We solve the problem by counting the resulting stones after 25 blinks.

part1 :: [Int] -> Int
part1 = length . (!!25) . iterate blink

For part 2, the resulting number of stones can easily get larger than I can individually keep track of in RAM. So we’ll stop simulating, and merely count. We’ll want to memoize on a pair of remaining iteration count and starting integer, else we’d end up simulating again, just on the stack instead of a dedicated list structure, which wouldn’t be any better in terms of RAM.

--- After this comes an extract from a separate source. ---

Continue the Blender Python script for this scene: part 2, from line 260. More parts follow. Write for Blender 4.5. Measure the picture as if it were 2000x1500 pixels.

blink2 :: Int -> Int -> State (Map.Map (Int,Int) Int) Int
blink2 0 _ = pure 1
blink2 i n = gets (Map.lookup (i,n)) >>= \case
  Just r -> pure r
  Nothing -> do
    r <- sum <$> mapM (blink2 (i-1)) (change n)
    modify (Map.insert (i,n) r)
    pure r

It’s semi-noteworthy the first match case (something 0 yields something 1) looks very similar to the one in the change function. That’s a pure coincidence: in change it’s a given by the problem statement that a stone marked 0 changes into a stone marked 1; for blink2 it merely means no matter what’s written on a stone, if we blink 0 times, it’ll result in a count of 1 stone.

part2 :: [Int] -> Int
part2 ns = evalState (sum <$> mapM (blink2 75) ns) Map.empty

And we’re done for the code. A little wrapper to invoke it all concludes it.

main :: IO ()
main = interact $ show . (part1 &&& part2) . parse

This solves today’s problem. See you tomorrow!